Unintended data disclosures are a major concern for many online services, such as healthcare systems, government departments, and web services. Data may leak over explicit output channels of the systems, for instance due to accidental bugs and misconfigurations in the system. Data may also leak over various side channels, for instance, in a cloud environment where a tenant shares the Cloud provider’s infrastructure with other mutually distrusting tenants.
In this thesis, we address the problem of unintended data disclosures in web services due to both types of causes, i.e. explicit leaks and side channel leaks. Specifically, we propose a system to mitigate explicit leaks due to accidental bugs in database-backed services; and a system to mitigate network side channel leaks in the tenants of an infrastructure-as-a-service (IaaS) Cloud.
In this talk, I will first present a high level overview of the design, implementation, and evaluation of Qapla, which is a system to ensure policy compliance in database-backed services.

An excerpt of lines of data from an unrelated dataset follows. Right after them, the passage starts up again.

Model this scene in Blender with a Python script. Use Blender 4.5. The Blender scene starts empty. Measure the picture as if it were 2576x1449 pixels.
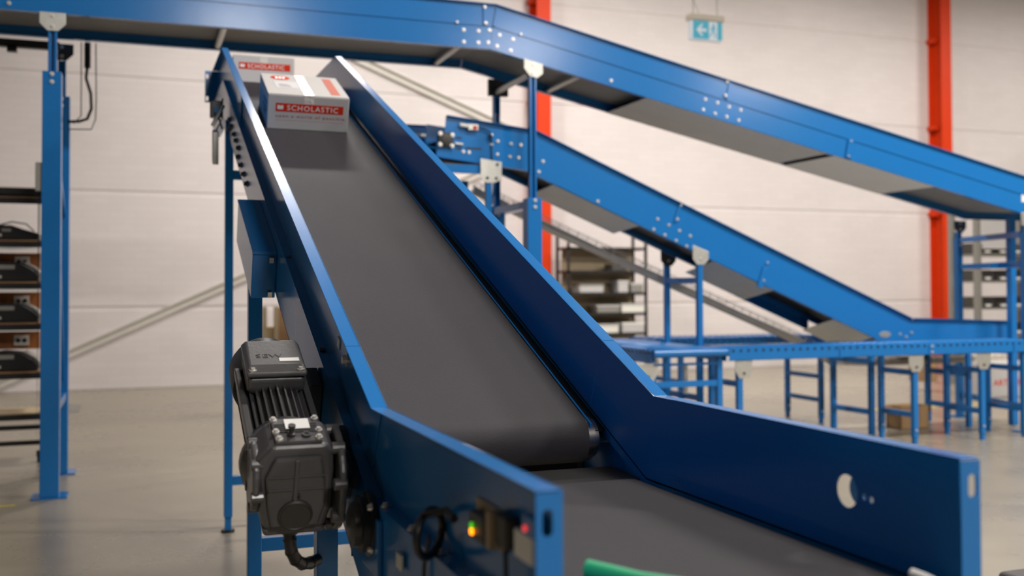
import bpy, bmesh, math, random
from mathutils import Matrix, Vector
random.seed(7)
R = math.radians
scene = bpy.context.scene
col = scene.collection

# ------------------------------------------------------------------ camera
cam_d = bpy.data.cameras.new('camera')
cam = bpy.data.objects.new('camera', cam_d)
col.objects.link(cam)
scene.camera = cam
cr, cu, cw = (Vector((0.93866738, -0.34481241, -0.00282151)), Vector((-0.00496814, -0.02170525, 0.99975207)),
              Vector((0.34478816, 0.93842063, 0.02208709)))
cam.matrix_world = Matrix(((cr.x, cu.x, -cw.x, 0.0), (cr.y, cu.y, -cw.y, 0.0), (cr.z, cu.z, -cw.z, 1.45), (0, 0, 0, 1)))
cam_d.sensor_fit = 'HORIZONTAL'
cam_d.sensor_width = 36.0
cam_d.lens = 36.0 * 2581.57 / 2576.0
cam_d.shift_y = -(724.5 - 669.08) / 2576.0
cam_d.clip_start = 0.05
cam_d.clip_end = 100
cam_d.dof.use_dof = True
cam_d.dof.focus_distance = 3.3
cam_d.dof.aperture_fstop = 2.0

# ------------------------------------------------------------------ world, lamps, exposure
w = bpy.data.worlds.new('world')
scene.world = w
w.use_nodes = True
w.node_tree.nodes['Background'].inputs[0].default_value = (0.95, 0.93, 0.9, 1)
w.node_tree.nodes['Background'].inputs[1].default_value = 0.04

def lamp(x, y, z, sx, sy, power, colr=(1.0, 0.945, 0.895), name='high_bay_lamp'):
    d = bpy.data.lights.new(name, 'AREA')
    d.shape = 'RECTANGLE'
    d.size, d.size_y = sx, sy
    d.energy = power
    d.color = colr
    o = bpy.data.objects.new(name, d)
    o.location = (x, y, z)
    col.objects.link(o)
    return o

LZ = 7.1
# rows of high-bay strip lamps, parallel to the back wall; the left end has only a weak added fill
lamp(2.1, 11.9, LZ, 1.2, 0.3, 245).rotation_euler.x = R(10)
lamp(7.2, 11.9, LZ, 1.2, 0.3, 265).rotation_euler.x = R(10)
lamp(12.3, 11.9, LZ, 1.2, 0.3, 190).rotation_euler.x = R(10)
lamp(17.4, 11.9, LZ, 1.2, 0.3, 190).rotation_euler.x = R(10)
lamp(3.2, 3.6, LZ, 1.5, 0.35, 300)
lamp(8.3, 3.6, LZ, 1.5, 0.35, 460)
lamp(13.4, 3.6, LZ, 1.5, 0.35, 420)
lamp(2.1, -7.0, LZ, 1.5, 0.35, 800)
lamp(8.6, -7.0, LZ, 1.5, 0.35, 800)
lamp(15.0, -7.0, LZ, 1.5, 0.35, 700)
lamp(-7.5, 6.0, LZ, 1.5, 0.35, 60)  # added fill, not part of the rows; lifts faces turned to the left

vs = scene.view_settings
vs.view_transform = 'Standard'
vs.look = 'None'
vs.exposure = 0.10
vs.gamma = 1.0
vs.use_curve_mapping = False
scene.cycles.use_denoising = True
scene.cycles.adaptive_threshold = 0.05
scene.cycles.adaptive_min_samples = 16
scene.cycles.max_bounces = 4
scene.cycles.diffuse_bounces = 2
scene.cycles.glossy_bounces = 2

# ------------------------------------------------------------------ materials
MATS = {}
def mat(name, base, rough=0.5, metal=0.0, noise=0.0, nscale=8.0, bump=0.0, bscale=200.0, rvar=0.0, coat=0.0, emis=None, estr=0.0, spec=0.5):
    m = bpy.data.materials.new(name)
    m.use_nodes = True
    nt = m.node_tree
    b = nt.nodes['Principled BSDF']
    b.inputs['Base Color'].default_value = (*base, 1)
    b.inputs['Roughness'].default_value = rough
    b.inputs['Metallic'].default_value = metal
    b.inputs['Coat Weight'].default_value = coat
    b.inputs['Coat Roughness'].default_value = 0.08
    b.inputs['Specular IOR Level'].default_value = spec
    if emis:
        b.inputs['Emission Color'].default_value = (*emis, 1)
        b.inputs['Emission Strength'].default_value = estr
    if noise or rvar or bump:
        tc = nt.nodes.new('ShaderNodeTexCoord')
        geo = nt.nodes.new('ShaderNodeNewGeometry')
        src = geo.outputs['Position']
    if noise or rvar:
        n = nt.nodes.new('ShaderNodeTexNoise')
        n.inputs['Scale'].default_value = nscale
        n.inputs['Detail'].default_value = 5
        nt.links.new(src, n.inputs['Vector'])
    if noise:
        mx = nt.nodes.new('ShaderNodeMix')
        mx.data_type = 'RGBA'
        mx.inputs['A'].default_value = (*[c * (1 - noise) for c in base], 1)
        mx.inputs['B'].default_value = (*[min(1, c * (1 + noise)) for c in base], 1)
        nt.links.new(n.outputs['Fac'], mx.inputs['Factor'])
        nt.links.new(mx.outputs['Result'], b.inputs['Base Color'])
    if rvar:
        mr = nt.nodes.new('ShaderNodeMapRange')
        mr.inputs['To Min'].default_value = max(0.02, rough - rvar)
        mr.inputs['To Max'].default_value = min(1, rough + rvar)
        nt.links.new(n.outputs['Fac'], mr.inputs['Value'])
        nt.links.new(mr.outputs['Result'], b.inputs['Roughness'])
    if bump:
        n2 = nt.nodes.new('ShaderNodeTexNoise')
        n2.inputs['Scale'].default_value = bscale
        n2.inputs['Detail'].default_value = 2
        nt.links.new(src, n2.inputs['Vector'])
        bp = nt.nodes.new('ShaderNodeBump')
        bp.inputs['Strength'].default_value = bump
        bp.inputs['Distance'].default_value = 0.01
        nt.links.new(n2.outputs['Fac'], bp.inputs['Height'])
        nt.links.new(bp.outputs['Normal'], b.inputs['Normal'])
    MATS[name] = m
    return m

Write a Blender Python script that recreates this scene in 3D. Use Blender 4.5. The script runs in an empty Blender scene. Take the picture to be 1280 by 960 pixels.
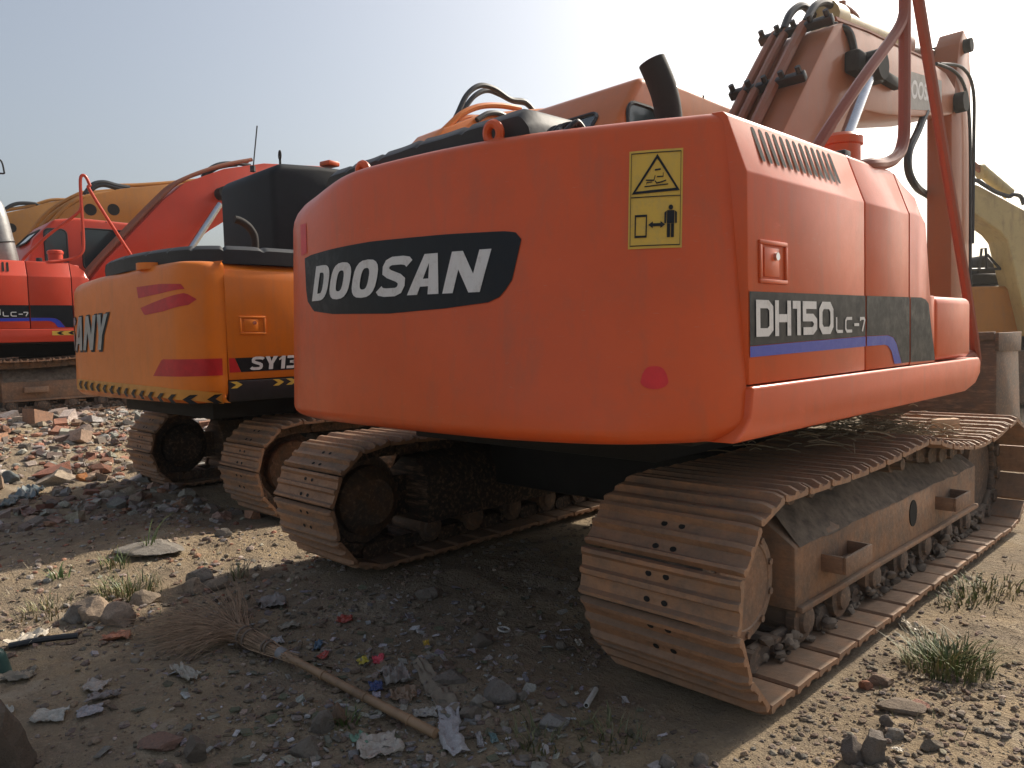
import bpy, bmesh, math, random
from mathutils import Vector, Matrix, noise
R = math.radians
random.seed(7)
SC = bpy.context.scene
COL = SC.collection

# ------------------------------------------------------------------ camera geometry
FPX, CH = 960.0, 1.25
def _n(v): return v.normalized()
_YV = Vector((978, -85, FPX)); _HZ = Vector((0, -56, FPX))
_nrm = _n(_YV.cross(_HZ))
if _nrm.y < 0: _nrm = -_nrm
_UP = -_nrm; _YC = _n(_YV); _XC = _YC.cross(_UP)
CM = Matrix((_XC, _YC, _UP))            # camera (right, down, fwd) -> world
CAM = Vector((0, 0, CH))
def ray(px, py): return CM @ Vector((px - 640, py - 480, FPX))
def on(px, py, ax, v):
    d = ray(px, py); return CAM + d * ((v - CAM[ax]) / d[ax])
def dep(px, py, z):
    return CAM + ray(px, py) * (z / FPX)
def proj(p):
    c = CM.transposed() @ (Vector(p) - CAM)
    return (640 + FPX * c.x / c.z, 480 + FPX * c.y / c.z)

# ------------------------------------------------------------------ terrain height
def sstep(a, b, x):
    t = min(1, max(0, (x - a) / (b - a))); return t * t * (3 - 2 * t)
def gbase(x, y):
    h = 0.47 * sstep(-7.2, -10.6, x)
    h += 0.05 * sstep(-3.9, -5.0, x) * sstep(3.2, 1.4, y)
    return h
def gz(x, y):
    h = gbase(x, y)
    a = noise.noise(Vector((x * .9, y * .9, 0))) * .035
    a += noise.noise(Vector((x * 2.6, y * 2.6, 3))) * .018
    a += noise.noise(Vector((x * 7, y * 7, 5))) * .017
    a += abs(noise.noise(Vector((x * 15, y * 15, 8)))) * .014 + noise.noise(Vector((x * 34, y * 34, 2))) * .006
    tr = 0                                 # packed flat under the tracks
    for xa, xb in ((-1.95, -1.1), (-4.25, -3.4), (-5.8, -4.9)):
        tr = max(tr, sstep(xa - .25, xa, x) * sstep(xb + .25, xb, x) * sstep(1.9, 2.3, y))
    if x < -9: tr = max(tr, .5)
    return h + a * (1 - tr) - .012 - .02 * tr
def G(px, py):
    p = on(px, py, 2, 0.0)
    for _ in range(8):
        p = on(px, py, 2, gz(p.x, p.y))
    return p

# ------------------------------------------------------------------ mesh builder
def catmull(pts, n=6):
    pts = [Vector(p) for p in pts]
    if len(pts) < 3: return pts
    out = []
    for i in range(len(pts) - 1):
        p0 = pts[max(i - 1, 0)]; p1 = pts[i]; p2 = pts[i + 1]; p3 = pts[min(i + 2, len(pts) - 1)]
        for k in range(n):
            t = k / n
            out.append(.5 * ((2 * p1) + (p2 - p0) * t + (2 * p0 - 5 * p1 + 4 * p2 - p3) * t * t + (3 * p1 - p0 - 3 * p2 + p3) * t ** 3))
    out.append(pts[-1]); return out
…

Then I will present our ongoing work on the design, implementation, and evaluation of Pacer, which is a system to mitigate network side channels in Cloud tenants. Pacer mitigates network side channels using traffic shaping. Pacer provides a generic abstraction of a traffic shaping tunnel, which encapsulates the tenant's network traffic, and shapes it to make it independent of the tenant's secrets. We present a prototype with Pacer's tunnel endpoints integrated in the Cloud hypervisor and the client OS. Our preliminary evaluation shows that Pacer can enforce traffic shaping securely, while incurring modest overheads on bandwidth, client latencies, and server throughput.